While a substantial amount of Schwartz’s scholarly work has been in French social history, he chose to work on England first because the necessary demographic information already existed in “The Great Britain Historical GIS,” which his colleagues at the University of Portsmouth, England, made available to him. On leave this spring, Schwartz will be extending his research to France, where historical GIS is in its infancy. The task of compiling the data will be a greater challenge, he said, but one readily met, thanks to his research on England.

Schwartz finds that GIS technology and archival research also work well together as teaching tools. He has designed course materials based on his railway project for England that teach students how to use the GIS and census data to identify patterns in demographic changes over time. One of his students used the course as a springboard for writing a thesis on the effect of railroads on the development of London. “The railway stations were the public palaces of the nineteenth century,” Schwartz observed. Dartmouth College commissioned Schwartz to write up his materials as part of its program in quantitative reasoning. He looks forward to using his new work on France as the nucleus for a new course.

Closer to home, Schwartz developed the Mount Holyoke Historical Atlas through a fall semester course on the history of the campus. As a self-described “archive rat,” he took great satisfaction in his students’ excitement in working in the College’s archives. “It’s rewarding and gratifying for the students to get their fingers dusty working with the old documents. They came up with terrific stuff. I love the hunt and discovery. For me, there’s no substitute for looking at a document written hundreds of years ago.” He noted that the College’s archives are “tremendous.
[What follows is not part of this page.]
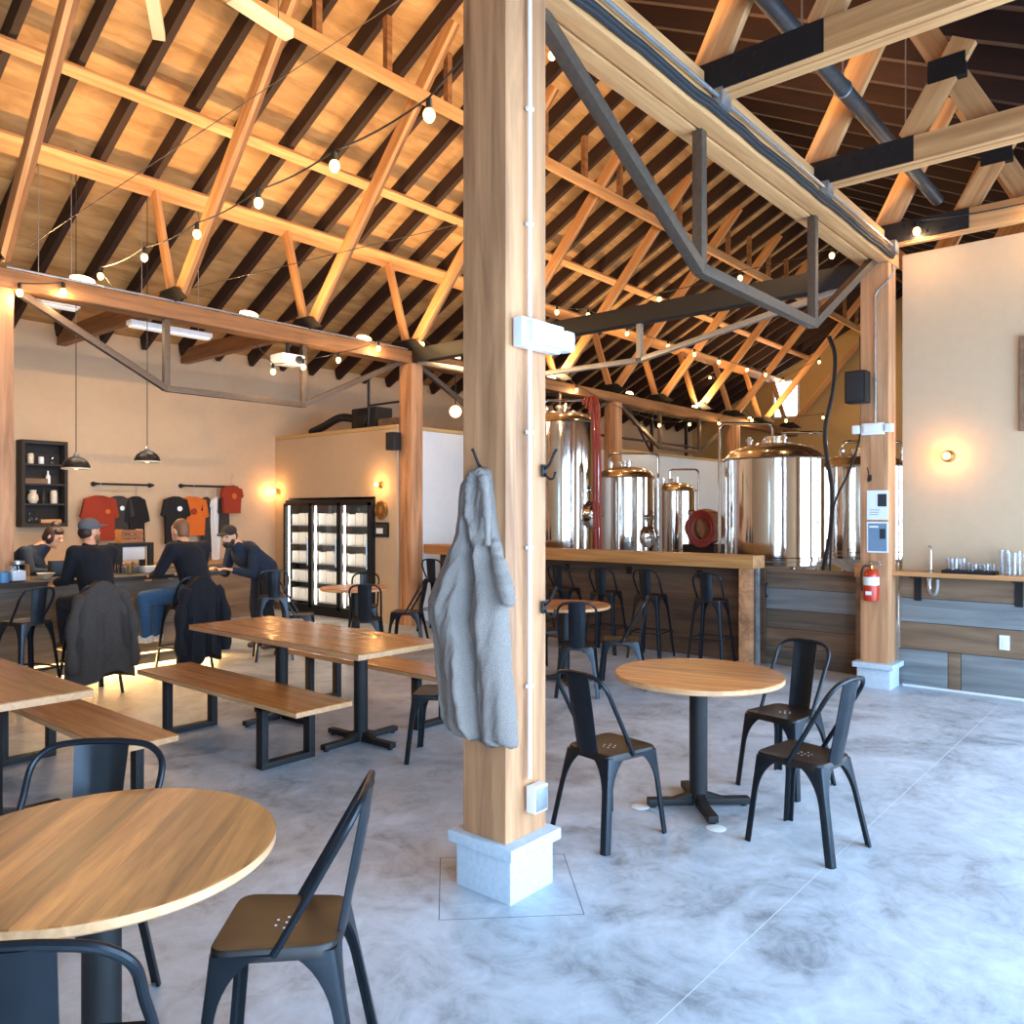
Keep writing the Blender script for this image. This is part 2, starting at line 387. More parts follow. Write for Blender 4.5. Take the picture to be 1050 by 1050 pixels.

There are big pieces of American history, not only women’s history, reflected in the archives.”

One of Schwartz’s aims is to overcome many students’ fear of computing and statistical analysis, which are basic tools for historical geography as well as quantitative history—not to mention marketable skills. Sandy North ’05 said that working with Schwartz “has challenged the way I think about doing history. He’s helped me learn how to work across boundaries between traditional historical data and methodology, modern technology, and other academic disciplines.”

Schwartz helped develop and teach a course in quantitative reasoning with mathematics professors George Cobb, Janice Gifford, and Harriet Pollatsek that introduces students to basic methods of data analysis. To make the material more palatable, he chooses topics that will pique students’ interest, such as witchcraft in early modern Europe and New England. “I enjoy taking a group of students with little or no background in computing or statistics and helping them do impressive work in GIS or quantitative history within six weeks,” Schwartz said. The skills they acquire, he added, prepare liberal arts students for more opportunities within the world of work.

As for future course work, he spoke enthusiastically about the prospect of applying GIS methods to study the AIDS epidemic and the effects of women’s education in developing countries.

Schwartz has arranged for several students to do summer internships with historical geographers in England and France. Last summer, he sent two students to Annecy, at the base of the French Alps, where his French colleague introduced them to the study of land surveys from the 1730s, the first of such studies in Europe. Sandy North will have an internship this summer at the University of Nottingham, using GIS to help analyze field data in a local history project. Schwartz noted that these opportunities are not only wonderful for the students, but also “useful for me to have my students get additional training.”